George W. Bush also has some questions he should answer before missiles start crashing into Baghdad. When he took office in 2001, one of his first acts as president was to block the legally required release of documents from the Reagan-Bush administration.

Then, after the Sept. 11 terrorist attacks as a stunned nation rallied around him, Bush issued an even more sweeping secrecy order. He granted former presidents and vice presidents or their surviving family members the right to stop release of historical records, including those related to “military, diplomatic or national security secrets.” Bush’s order stripped the Archivist of the United States of the power to overrule claims of privilege from former presidents and their representatives. [For details on Bush’s secrecy policies, see the New York Times, Jan. 3, 2003]

By a twist of history, Bush’s order eventually could give him control of both his and his father’s records covering 12 years of the Reagan-Bush era and however long Bush’s own presidential term lasts, potentially a 20-year swath of documentary evidence.

As the junior Bush now takes the nation to war in the name of freedom and democracy, he might at least be challenged to reverse that secrecy and release all relevant documents on the history of the Reagan-Bush policies in the Middle East.
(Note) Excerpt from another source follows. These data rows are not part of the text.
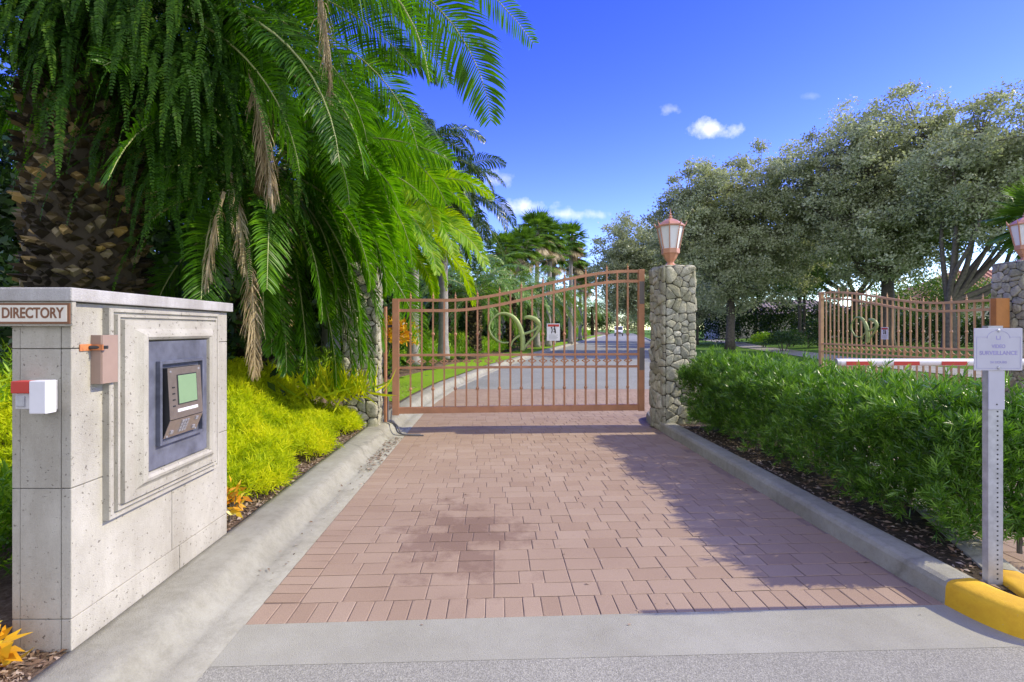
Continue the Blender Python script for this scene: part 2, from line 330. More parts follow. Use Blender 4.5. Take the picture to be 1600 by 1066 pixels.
def mat_stone():
    m, n, l, p = new_mat('field stone')
    a = n.new('ShaderNodeAttribute'); a.attribute_name = 'rnd'
    r = ramp(n, [(0, (.34, .335, .27)), (.35, (.47, .46, .36)), (.7, (.57, .55, .42)), (.88, (.43, .43, .36)), (1, (.66, .64, .53))]); l.new(a.outputs['Fac'], r.inputs[0])
    x = noise(n, l, 12, 9, .7); rx = ramp(n, [(.32, (.35, .37, .32)), (.48, (.95, .95, .93)), (.75, (1.25, 1.25, 1.2))]); l.new(x.outputs['Fac'], rx.inputs[0])
    c = mixc(n, l, r.outputs[0], rx.outputs[0], .9, 'MULTIPLY')
    y = noise(n, l, 2.5, 3); ry = ramp(n, [(.5, (0, 0, 0)), (.7, (1, 1, 1))]); l.new(y.outputs['Fac'], ry.inputs[0]); mm = n.new('ShaderNodeMath'); mm.operation = 'MULTIPLY'; l.new(ry.outputs[0], mm.inputs[0]); mm.inputs[1].default_value = .35
    c = mixc(n, l, c, (.34, .33, .12), mm.outputs[0])
    l.new(c, p.inputs['Base Color']); p.inputs['Roughness'].default_value = .92; p.inputs['Specular IOR Level'].default_value = .2
    b = n.new('ShaderNodeBump'); pt = noise(n, l, 48, 6, .75); am = n.new('ShaderNodeMath'); am.operation = 'MULTIPLY_ADD'; l.new(pt.outputs['Fac'], am.inputs[0]); am.inputs[1].default_value = .5; l.new(x.outputs['Fac'], am.inputs[2])
    b.inputs['Strength'].default_value = 1.0; b.inputs['Distance'].default_value = .03; l.new(am.outputs[0], b.inputs['Height']); l.new(b.outputs[0], p.inputs['Normal']); return m
M_stone = mat_stone()
M_mortar = solid('mortar', (.07, .065, .055), .95, var=.3)
M_roof = solid('clay roof tiles', (.42, .20, .13), .8, var=.2, scale=10)
M_roofg = solid('faded roof tiles', (.27, .22, .19), .85, var=.2, scale=10)
M_stucco = solid('house stucco', (.58, .53, .46), .9, var=.05)
M_win = solid('window glass', (.05, .06, .08), .15, var=.1)

# ------------------------------------------------------------------ ground, roads, kerbs
LP = [(-1.27, -8), (-1.27, 9.2), (-1.2, 10.6), (-.93, 13.3), (.3, 20), (3.0, 31.6), (10.3, 60), (29, 133), (46, 200)]
RP = [(8.3, -8), (8.3, 13), (8.6, 20), (11.3, 31.6), (18.6, 60), (37.3, 133), (54, 200)]
def interp(P, y): return float(np.interp(y, [p[1] for p in P], [p[0] for p in P]))
Lx = lambda y: interp(LP, y); Rx = lambda y: interp(RP, y)
def sstep(a, b, x):
    t = np.clip((x - a) / (b - a), 0, 1); return t * t * (3 - 2 * t)
def sheet(name, poly, z, mat, kind='structure'):
    o = link_mesh(name, [(x, y, z) for x, y in poly], [tuple(range(len(poly)))], mat); return tag(o, kind=kind)
sheet('ground', [(-900, -300), (900, -300), (900, 2200), (-900, 2200)], -.012, M_lawn)
sheet('asphalt_road', [(-1.42, -8), (30, -8), (30, 2.6), (-1.42, 2.42)], -.0005, M_asph)
ys = [12.9, 16, 20, 26, 31.6, 45, 60, 90, 133, 200]
sheet('road', [(Lx(y) - .15, y) for y in ys] + [(Rx(y) + .05, y) for y in ys[::-1]], .0, M_road)
sheet('concrete_band', [(-1.27, 2.275), (2.5, 2.42), (9, 2.62), (9, 2.95), (2.47, 2.79), (-1.27, 2.60)], .0008, M_band)
sheet('paver_bed', [(-1.27, 2.6), (2.5, 2.79), (8.3, 2.9), (8.3, 13), (-1.2, 13), (-1.27, 9.2)], -.0045, M_joint)
# median outline
MED_L = [(2.45, 8.2), (2.45, 2.79)]
NOSE = [(2.45, 2.79), (2.475, 2.62), (2.54, 2.48), (2.66, 2.395), (2.80, 2.41), (2.89, 2.52), (2.95, 2.70), (3.0, 2.88)]
MED_R = [(3.0, 2.88), (4.0, 5.2), (5.1, 8.0), (5.1, 8.6), (4.8, 8.95), (4.2, 9.1), (3.0, 9.0), (2.55, 8.7), (2.45, 8.2)]
def in_median(x, y):
    if y < 2.8 or y > 9.1: return False
    r = np.interp(y, [2.4, 2.88, 5.2, 8.0, 9.1], [2.9, 3.0, 4.0, 5.1, 5.1])
    return 2.45 < x < r
def pavers():
    mb_v = []; mb_f = []; rn = []
    def paver(x0, x1, y0, y1, sh=None):
        if in_median((x0 + x1) / 2, (y0 + y1) / 2 + (sh((x0 + x1) / 2) if sh else 0)): return
        g = random.uniform(.0012, .0026); x0 += g; x1 -= g; y0 += g; y1 -= g
        if x1 - x0 < .02 or y1 - y0 < .02: return
        h = random.uniform(-.001, .001); c = min(.004, (x1 - x0) * .2); r = random.random(); j = lambda: random.uniform(-.0015, .0015)
        b = len(mb_v); k_ = random.uniform(.004, .012)
        for (dx, z, kk) in ((0, h - .0022, k_ * .5), (c, h, k_)):
            for (x, y) in ((x0 + dx + kk, y0 + dx), (x1 - dx - kk, y0 + dx), (x1 - dx, y0 + dx + kk), (x1 - dx, y1 - dx - kk), (x1 - dx - kk, y1 - dx), (x0 + dx + kk, y1 - dx), (x0 + dx, y1 - dx - kk), (x0 + dx, y0 + dx + kk)):
                mb_v.append((x + j(), y + j() + (sh(x) if sh else 0), z + random.uniform(-.0004, .0004))); rn.append(r)
        mb_f.append(tuple(range(b + 8, b + 16))); mb_f.extend([(b + k, b + (k + 1) % 8, b + 8 + (k + 1) % 8, b + 8 + k) for k in range(8)])
    front = lambda x: 2.60 + .19 * (x + 1.27) / 3.72 if x < 2.45 else 2.79 + .02 * (x - 2.45)
    # soldier course on the front edge
    x = -1.27
    while x < 8.3:
        w = .1016; paver(x, min(x + w, 8.3), 2.6, 2.8, lambda xx: front(xx) - 2.6); x += w
    # rows
    y = 2.80
    while y < 12.85:
        yl = Lx(y)
        yy = y; 
        for k in range(2):
            if yy + k * .1 < 12.9: pass
        x = yl + .2 + random.choice([0, 0, 0])
        first = True
        while x < 8.28:
            w = random.choice([.228, .228, .152, .228, .152]) if not first else random.choice([.1, .228, .152, .19]); first = False
            x1 = min(x + w, 8.3)
            sk = lambda xx: front(min(xx, 2.45)) - front(-1.27)
            if y + sk((x + x1) / 2) + .155 < 12.95: paver(x, x1, y, y + .155, sk)
            x = x1
        y += .155
    y = 2.81
    while y < 12.85:
        paver(Lx(y), Lx(y) + .2, y, y + .1016); y += .1016
    return link_mesh('paver_driveway', np.array(mb_v), mb_f, M_paver, None, False, rn)
tag(pavers(), kind='structure')

# left kerb and gutter (profile measured to the left of the pavers)
V, F = sweep([(-1.27, -8), (-1.27, 2), (-1.27, 5), (-1.27, 7.0)] + [(Lx(y), y) for y in (8.2, 9.2, 10.6, 13.3, 16, 20, 25, 31.6, 45, 60, 90, 133)],
             [(.0, -.02), (.002, .004), (.15, .0), (.19, .012), (.235, .055), (.262, .095), (.285, .115), (.33, .125), (.50, .128), (.56, .120), (.565, -.05)])
tag(link_mesh('kerb', V, F, M_curb, smooth=True), kind='structure')
KP = [(0, -.02), (.004, .03), (.008, .095), (.02, .12), (.05, .132), (.16, .134), (.20, .125), (.205, .02)]
def bez(P, n):  # chaikin
    P = [np.array(p, float) for p in P]
    for _ in range(n):
        Q = [P[0]]
        for a, b in zip(P[:-1], P[1:]): Q += [a * .75 + b * .25, a * .25 + b * .75]
        Q.append(P[-1]); P = Q
    return [tuple(p) for p in P]
V, F = sweep([(2.45, 8.2 - .5 * i) for i in range(11)] + [(2.45, 2.79)], KP); tag(link_mesh('kerb', V, F, M_curb), kind='structure')
V, F = sweep(bez(NOSE, 2), [(o, z + .002) for o, z in KP]); tag(link_mesh('yellow_kerb', V, F, M_yellow, smooth=True), kind='structure')
V, F = sweep(bez(MED_R, 2), KP); tag(link_mesh('kerb', V, F, M_curb), kind='structure')
V, F = sweep([(8.3, 2.9), (8.3, 13)] + [(Rx(y), y) for y in (16, 20, 25, 31.6, 45, 60, 90, 133)], KP, -1); tag(link_mesh('kerb', V, F, M_curb), kind='structure')
sheet('median_bed', [(2.6, 8.3)] + [(2.62, 2.79), (2.7, 2.55), (2.78, 2.58), (2.86, 2.88), (3.85, 5.2), (4.93, 8.0), (4.6, 8.8), (3.0, 8.8)], .112, M_soil)
# right lawn
def terrain(name, x0f, x1f, y0, y1, ny, nx, h, mat):
    V = []; F = []
    for i in range(ny + 1):
        t = i / ny; y = y0 + (y1 - y0) * t ** 1.8
        a, b = x0f(y), x1f(y)
        for k in range(nx + 1):
            s = (k / nx) ** 2; x = a + (b - a) * s; V.append((x, y, h(x, y)))
    for i in range(ny):
        for k in range(nx):
            q = i * (nx + 1) + k; F.append((q, q + 1, q + nx + 2, q + nx + 1))
    return link_mesh(name, V, F, mat, smooth=True)
hR = lambda x, y: .12 + .35 * float(sstep(3, 14, x - Rx(y)))
tag(terrain('lawn', lambda y: Rx(y) + .2, lambda y: Rx(y) + 120, 2.9, 200, 60, 40, hR, M_lawn), kind='structure')
def hL(x, y):
    d = Lx(y) - .56 - x
    near = .118 + .62 * float(sstep(.35, 1.6, d)) * float(sstep(3.3, 4.6, y))
    far = .118 + .55 * float(sstep(1.5, 4.5, d))
    w = float(sstep(8, 10, y)); return near * (1 - w) + far * w
bank = terrain('bank', lambda y: Lx(y) - .56, lambda y: Lx(y) - 60, -8, 200, 150, 60, hL, M_mulch); tag(bank, kind='structure')
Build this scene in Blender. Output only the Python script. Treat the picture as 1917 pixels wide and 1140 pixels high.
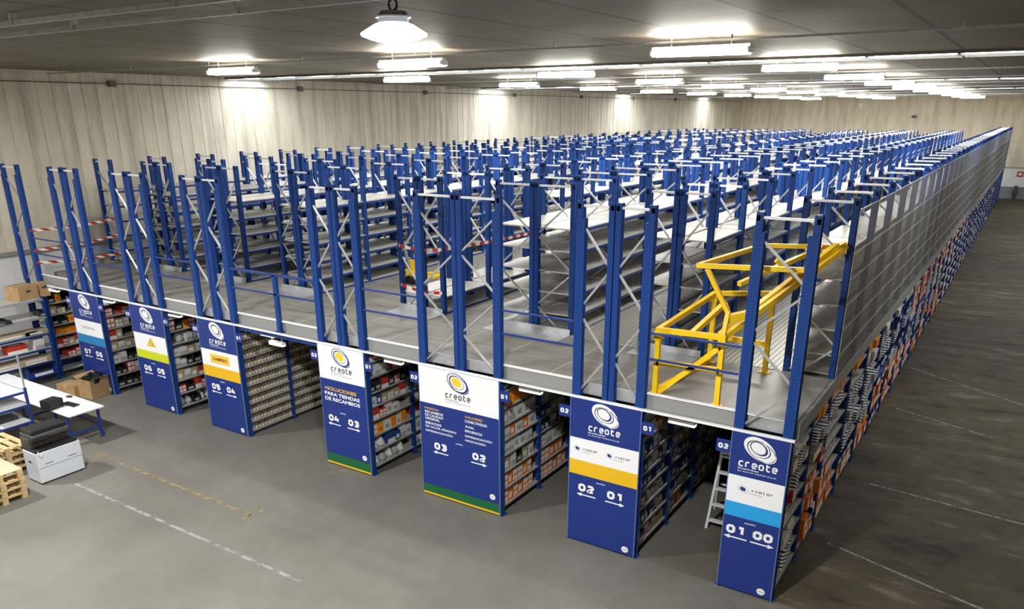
import bpy, math, random
from mathutils import Vector, Matrix
random.seed(7)
for o in list(bpy.data.objects): bpy.data.objects.remove(o)
scene = bpy.context.scene
COL = scene.collection
PI = math.pi

# ------------------------------------------------------------------ camera
cam_d = bpy.data.cameras.new('camera'); cam = bpy.data.objects.new('camera', cam_d); COL.objects.link(cam)
yaw, pitch, roll = -0.574807, -0.356007, -0.002566
cy, sy, cp, sp = math.cos(yaw), math.sin(yaw), math.cos(pitch), math.sin(pitch)
fw = Vector((sy*cp, cy*cp, sp)); rt = Vector((cy, -sy, 0)); up = rt.cross(fw)
r2 = math.cos(roll)*rt + math.sin(roll)*up; u2 = -math.sin(roll)*rt + math.cos(roll)*up
M = Matrix((r2, u2, -fw)).transposed().to_4x4(); M.translation = Vector((5.28782, -10.44860, 6.90975))
cam.matrix_world = M
cam_d.sensor_width = 36.0; cam_d.sensor_fit = 'HORIZONTAL'
cam_d.lens = 1456.342/1917*36.0
cam_d.shift_y = 179.958/1917
cam_d.clip_start = 0.05; cam_d.clip_end = 300
scene.camera = cam
# ------------------------------------------------------------------ world, exposure
w = bpy.data.worlds.new('hall_world'); scene.world = w; w.use_nodes = True
w.node_tree.nodes['Background'].inputs[0].default_value = (0.9, 0.95, 1, 1)
w.node_tree.nodes['Background'].inputs[1].default_value = 0.05
vs = scene.view_settings
vs.view_transform = 'Standard'; vs.look = 'None'; vs.gamma = 1; vs.use_curve_mapping = False
vs.exposure = 0.0
TUBE_E = 100.0      # fluorescent tube surface radiance
BATTEN_W = 30.0    # light thrown down by each batten
SKY_E = 10.0        # skylight radiance
BAY_W = 860.0      # high bay lamp

# ------------------------------------------------------------------ materials
MATS = {}
def mat(name, col, rough=0.5, metal=0.0, noise=0, nscale=4.0, emit=None, spec=0.5):
    if name in MATS: return MATS[name]
    m = bpy.data.materials.new(name); m.use_nodes = True; nt = m.node_tree; b = nt.nodes['Principled BSDF']
    b.inputs['Base Color'].default_value = (*col, 1); b.inputs['Roughness'].default_value = rough
    b.inputs['Metallic'].default_value = metal; b.inputs['Specular IOR Level'].default_value = spec
    if noise:
        t = nt.nodes.new('ShaderNodeTexCoord'); n = nt.nodes.new('ShaderNodeTexNoise')
        n.inputs['Scale'].default_value = nscale; n.inputs['Detail'].default_value = 4
        r = nt.nodes.new('ShaderNodeValToRGB')
        r.color_ramp.elements[0].position = 0.3; r.color_ramp.elements[1].position = 0.7
        r.color_ramp.elements[0].color = (*[c*(1-noise) for c in col], 1)
        r.color_ramp.elements[1].color = (*[min(1, c*(1+noise)) for c in col], 1)
        nt.links.new(t.outputs['Object'], n.inputs['Vector']); nt.links.new(n.outputs['Fac'], r.inputs[0])
        nt.links.new(r.outputs[0], b.inputs['Base Color'])
    if emit:
        b.inputs['Emission Color'].default_value = (*emit[0], 1); b.inputs['Emission Strength'].default_value = emit[1]
    MATS[name] = m
    return m
class NT:
    """small node helper"""
    def __init__(s, m): s.nt = m.node_tree; s.b = s.nt.nodes.get('Principled BSDF')
    def n(s, t, **k):
        x = s.nt.nodes.new(t)
        for a, v in k.items(): setattr(x, a, v)
        return x
    def l(s, a, b): s.nt.links.new(a, b)
    def math(s, op, a, b=None):
        x = s.n('ShaderNodeMath', operation=op)
        for i, v in enumerate((a, b)):
            if v is None: continue
            if isinstance(v, (int, float)): x.inputs[i].default_value = v
            else: s.l(v, x.inputs[i])
        return x.outputs[0]
    def xyz(s, kind='Object'):
        t = s.n('ShaderNodeTexCoord'); q = s.n('ShaderNodeSeparateXYZ'); s.l(t.outputs[kind], q.inputs[0])
        return t.outputs[kind], q.outputs[0], q.outputs[1], q.outputs[2]
    def noise(s, vec, sc, det=4, rough=.55, scale3=None):
        if scale3:
            mp = s.n('ShaderNodeMapping'); mp.inputs['Scale'].default_value = scale3; s.l(vec, mp.inputs[0]); vec = mp.outputs[0]
        x = s.n('ShaderNodeTexNoise'); x.inputs['Scale'].default_value = sc; x.inputs['Detail'].default_value = det
        x.inputs['Roughness'].default_value = rough; s.l(vec, x.inputs['Vector']); return x.outputs['Fac']
    def ramp(s, f, stops):
        r = s.n('ShaderNodeValToRGB'); e = r.color_ramp.elements
        while len(e) < len(stops): e.new(.5)
        for i, (p, c) in enumerate(stops): e[i].position = p; e[i].color = (*c, 1) if len(c) == 3 else c
        s.l(f, r.inputs[0]); return r.outputs[0]
    def mix(s, f, a, b, mode='MIX'):
        x = s.n('ShaderNodeMix', data_type='RGBA', blend_type=mode)
        for i, v in ((0, f), (6, a), (7, b)):
            if isinstance(v, (int, float)): x.inputs[i].default_value = v
            elif isinstance(v, tuple): x.inputs[i].default_value = (*v, 1)
            else: s.l(v, x.inputs[i])
        return x.outputs[2]
    def line(s, c, period, width, off=0.0):
        """1 on a thin line repeated every period along coordinate c"""
        d = s.math('SUBTRACT', c, off); d = s.math('DIVIDE', d, period); f = s.math('FRACT', d)
        f = s.math('SUBTRACT', f, .5); f = s.math('ABSOLUTE', f)
        return s.math('GREATER_THAN', f, .5-width/period/2)
def newmat(name, rough=.6, metal=0):
    m = bpy.data.materials.new(name); m.use_nodes = True; h = NT(m)
    h.b.inputs['Roughness'].default_value = rough; h.b.inputs['Metallic'].default_value = metal; MATS[name] = m
    return m, h

BLUE = (0.020, 0.082, 0.40)
def post_mat():
    m, h = newmat('blue_painted_steel', .5); h.b.inputs['Specular IOR Level'].default_value = .2
    v, x, y, z = h.xyz()
    a = h.line(z, .05, .022); b = h.math('MULTIPLY', h.math('GREATER_THAN', h.math('ABSOLUTE', x), .016), h.math('LESS_THAN', h.math('ABSOLUTE', x), .026))
    hole = h.math('MULTIPLY', a, b)
    c = h.mix(h.noise(v, 3), (.010, .044, .20), (.015, .059, .25))
    c = h.mix(hole, c, (.006, .02, .09)); h.l(c, h.b.inputs['Base Color'])
    return m
M_POST = post_mat()
M_BLUE = mat('blue_beam_steel', (.011, .040, .20), .4, 0, .15, 3)
M_DBLUE = mat('dark_blue_steel', (.010, .030, .16), .5, 0, .2, 4)
M_GALV = mat('galvanised_steel', (.52, .53, .54), .38, .55, .12, 6)
M_SHELF = mat('galvanised_shelf_sheet', (.56, .545, .50), .45, .25, .08, 5)
M_WHITE = mat('white_paint', (.85, .85, .84), .5)
M_YEL = mat('yellow_paint', (.95, .60, .008), .4, 0, .08, 4)
M_BLK = mat('black_plastic', (.012, .012, .013), .5)
M_DGREY = mat('dark_grey_plastic', (.05, .048, .045), .5, 0, .2, 9)
M_CARD = mat('brown_cardboard', (.42, .26, .12), .8, 0, .12, 6)
M_CARD2 = mat('pale_cardboard', (.50, .40, .26), .8, 0, .12, 6)
M_WOOD = mat('pallet_pine', (.56, .40, .20), .75, 0, .25, 9)
M_ALU = mat('bright_aluminium', (.85, .85, .86), .35, .2)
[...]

That way, the American people can decide for themselves whether Saddam Hussein is an aggressive leader whose behavior is so depraved that a preemptive war is the only reasonable course of action.

Or they might conclude that Saddam, like many other dictators through history, operates within a framework of self-preservation, which means he could be controlled by a combination of tough arms inspections and the threat of military retaliation.

Without the full history—as embarrassing as that record might be to the last five U.S. presidents—the American people cannot judge whether the nation’s security will be enhanced or endangered by Bush’s decision to put the United States on its own aggressive course of action.